Problem to solve:
Quote the whole listing exactly. Leave the pictures out of your copy.

start

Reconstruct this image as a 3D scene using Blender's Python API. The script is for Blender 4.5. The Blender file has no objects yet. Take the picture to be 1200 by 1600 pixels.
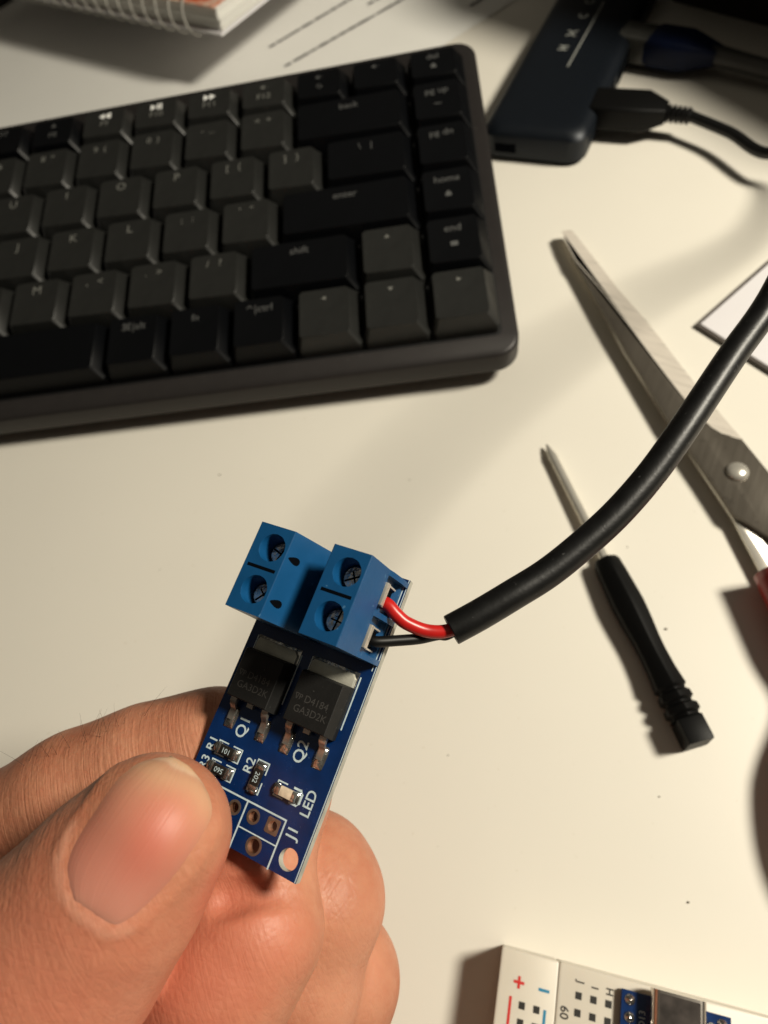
import bpy, math, random
import numpy as np
from mathutils import Vector, Matrix
random.seed(7)
S = bpy.context.scene
# ------------------------------------------------------------------ camera
CAM = np.array([-0.013750533, -0.232220227, 0.151476347])
CR = np.array([[0.9876040366, -0.0285241312, -0.1543523268],      # rows: right, down, forward
               [-0.1037144588, -0.8566958467, -0.5052875787],
               [-0.1178201081, 0.5150326205, -0.8490346412]])
FPX = 1050.0
cd = bpy.data.cameras.new('camera'); cam = bpy.data.objects.new('camera', cd); S.collection.objects.link(cam)
Mc = Matrix.Identity(4)
for i in range(3):
    Mc[i][0] = CR[0][i]; Mc[i][1] = -CR[1][i]; Mc[i][2] = -CR[2][i]; Mc[i][3] = CAM[i]
cam.matrix_world = Mc
cd.sensor_fit = 'VERTICAL'; cd.sensor_height = 36.0; cd.sensor_width = 27.0; cd.lens = 36.0 * FPX / 1600
cd.clip_start = 0.005; cd.clip_end = 20
cd.dof.use_dof = True; cd.dof.focus_distance = 0.078; cd.dof.aperture_fstop = 31
S.camera = cam
# ------------------------------------------------------------------ world, lamp, exposure
w = bpy.data.worlds.new('World'); S.world = w; w.use_nodes = True
wn = w.node_tree.nodes; wl = w.node_tree.links
bg = wn['Background']
wtc = wn.new('ShaderNodeTexCoord'); wnz = wn.new('ShaderNodeTexNoise'); wnz.inputs['Scale'].default_value = 1.6; wnz.inputs['Detail'].default_value = 1
wr = wn.new('ShaderNodeValToRGB')
wr.color_ramp.elements[0].position = .40; wr.color_ramp.elements[0].color = (.020, .017, .013, 1)
wr.color_ramp.elements[1].position = .66; wr.color_ramp.elements[1].color = (.085, .075, .06, 1)
wl.new(wtc.outputs['Generated'], wnz.inputs['Vector']); wl.new(wnz.outputs['Fac'], wr.inputs['Fac']); wl.new(wr.outputs['Color'], bg.inputs['Color'])
bg.inputs['Strength'].default_value = 0.6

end

Solution to this exercise:
Reconstruct this image as a 3D scene using Blender's Python API. The script is for Blender 4.5. The Blender file has no objects yet. Take the picture to be 1200 by 1600 pixels.
import bpy, math, random
import numpy as np
from mathutils import Vector, Matrix
random.seed(7)
S = bpy.context.scene
# ------------------------------------------------------------------ camera
CAM = np.array([-0.013750533, -0.232220227, 0.151476347])
CR = np.array([[0.9876040366, -0.0285241312, -0.1543523268],      # rows: right, down, forward
               [-0.1037144588, -0.8566958467, -0.5052875787],
               [-0.1178201081, 0.5150326205, -0.8490346412]])
FPX = 1050.0
cd = bpy.data.cameras.new('camera'); cam = bpy.data.objects.new('camera', cd); S.collection.objects.link(cam)
Mc = Matrix.Identity(4)
for i in range(3):
    Mc[i][0] = CR[0][i]; Mc[i][1] = -CR[1][i]; Mc[i][2] = -CR[2][i]; Mc[i][3] = CAM[i]
cam.matrix_world = Mc
cd.sensor_fit = 'VERTICAL'; cd.sensor_height = 36.0; cd.sensor_width = 27.0; cd.lens = 36.0 * FPX / 1600
cd.clip_start = 0.005; cd.clip_end = 20
cd.dof.use_dof = True; cd.dof.focus_distance = 0.078; cd.dof.aperture_fstop = 31
S.camera = cam
# ------------------------------------------------------------------ world, lamp, exposure
w = bpy.data.worlds.new('World'); S.world = w; w.use_nodes = True
wn = w.node_tree.nodes; wl = w.node_tree.links
bg = wn['Background']
wtc = wn.new('ShaderNodeTexCoord'); wnz = wn.new('ShaderNodeTexNoise'); wnz.inputs['Scale'].default_value = 1.6; wnz.inputs['Detail'].default_value = 1
wr = wn.new('ShaderNodeValToRGB')
wr.color_ramp.elements[0].position = .40; wr.color_ramp.elements[0].color = (.020, .017, .013, 1)
wr.color_ramp.elements[1].position = .66; wr.color_ramp.elements[1].color = (.085, .075, .06, 1)
wl.new(wtc.outputs['Generated'], wnz.inputs['Vector']); wl.new(wnz.outputs['Fac'], wr.inputs['Fac']); wl.new(wr.outputs['Color'], bg.inputs['Color'])
bg.inputs['Strength'].default_value = 0.6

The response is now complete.